Na escola, um período em que sofria bullying o afastou dos lápis. “Eu tenho uma anomalia genética na área dos dentes, então, isso era chacota para a escola inteira, afetava meus desenhos e eu não conseguia desenhar. Quando eu tô triste, não consigo desenhar de forma alguma. Só voltei quando já tinha quase 18 anos, mas queria retratar pessoas e não mais roupas. Eu era chamado de feio na escola e queria que pudessem enxergar que dentro de mim tinha alguma coisa bonita.”

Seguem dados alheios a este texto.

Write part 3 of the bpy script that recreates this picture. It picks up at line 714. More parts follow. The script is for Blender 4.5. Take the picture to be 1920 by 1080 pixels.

Hoje, Mik vê na própria arte a melhor forma de fazer sua militância. “Se tivesse alcançado só meu irmão, eu já estaria no lucro. Mas muitos outros começaram a compreender que o desenho é a minha forma de falar. Eu falo errado, mas através do desenho eu consigo me expressar melhor. Então, eu vi que muita gente estava disposta a aprender mais sobre representatividade. No comecinho, recebi bastante ataque racista, só que, ao mesmo tempo, recebi muita força. Eu quero que as pessoas se sintam protagonistas, fazendo parte de algo. Alguns ainda não entenderam, mas o blackanime é sobre as pessoas se sentirem vistas. A maioria das encomendas que eu recebo agora são de gente querendo ser herói, personagem de anime. Isso é muito louco, porque eu, com 25 anos, tô vivendo o que eu queria ter vivido quando era criança.”